Di sela-sela berjalan dari pintu timur menuju tenda media center, saya sudah menjumpai banyak orang yang berlalu-lalang dengan memakai atribut khas pelari. Beberapa diantaranya ada yang sendirian maupun berkelompok dengan komunitasnya masing-masing. Sungguh menarik ketika melihat berbagai orang dari latar belakang dan budaya yang berbeda bisa bertemu dan berkumpul bersama. Saya melihat wajah dan gerak langkah mereka menunjukkan rasa semangat yang tinggi untuk bisa menyelesaikan misi berlari yang sudah mereka target. Ya inilah para pelari, sepertinya hanya semangat, kemauan dan kegembiraan yang mampu menarik langkah mereka untuk bisa hadir di Mandiri Jogja Marathon 2018.
Sesampainya di tenda media center saya langsung melakukan registrasi dan berganti kostum dengan kaos yang sudah disediakan, tidak lupa juga tanda pengenal media yang wajib di kenakan.

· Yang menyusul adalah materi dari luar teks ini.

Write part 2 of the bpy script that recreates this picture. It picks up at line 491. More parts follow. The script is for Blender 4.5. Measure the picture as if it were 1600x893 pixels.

Adzan subuh berkumandang ketika kami baru saja menyelesaikan briefing di luar tenda, para pelari terlihat sibuk mondar-mandir mencari tolilet dan mushalla.
Kawan-kawan kompasianer sebagian sudah berpencar, ada yang langsung menuju lokasi start karena race full marathon akan dimulai pukul 04.45 WIB, saya sendiri bersama 4 rekan kompasianer memutuskan mencari mushalla terdekat untuk menunaikan shalat subuh terlebih dahulu. Setelah subuhan selesai, saya langsung menuju lokasi start yang jaraknya lumayan jauh, dari tenda media kami harus berjalan kaki sekitar 700 meter untuk mencapai lokasi.
Rasa nyesel saya agak sedikit terobati, ketika melihat semangat dan keriuhan dari peserta kategori HM yang luar biasa. Suasana tersebut bisa saya tangkap ketika bisa mengabadikan keseruan para peserta dari atas gerbang start. Dari garis terdepan sampai ujung belakang, pemandangan ribuan para pelari seolah menciptakan harmonisasi warna dan suasana yang sedap dipandang mata
Walaupun saat mulai start suasananya terlihat kruntelan alias sedikit bersdesak-desakan karena jalan yang dilewati tidak terlalu lebar, tapi semuanya tetap tertib dan sabar. Aura kegembiraan jelas terpancar di wajah mereka, teriakan dan kibaran atribut ataupun bendera komunitas yang dibawanya seolah mewakili semangat mereka agar bisa terus melaju sampai garis finish dengan membawa target yang sudah diimpikan.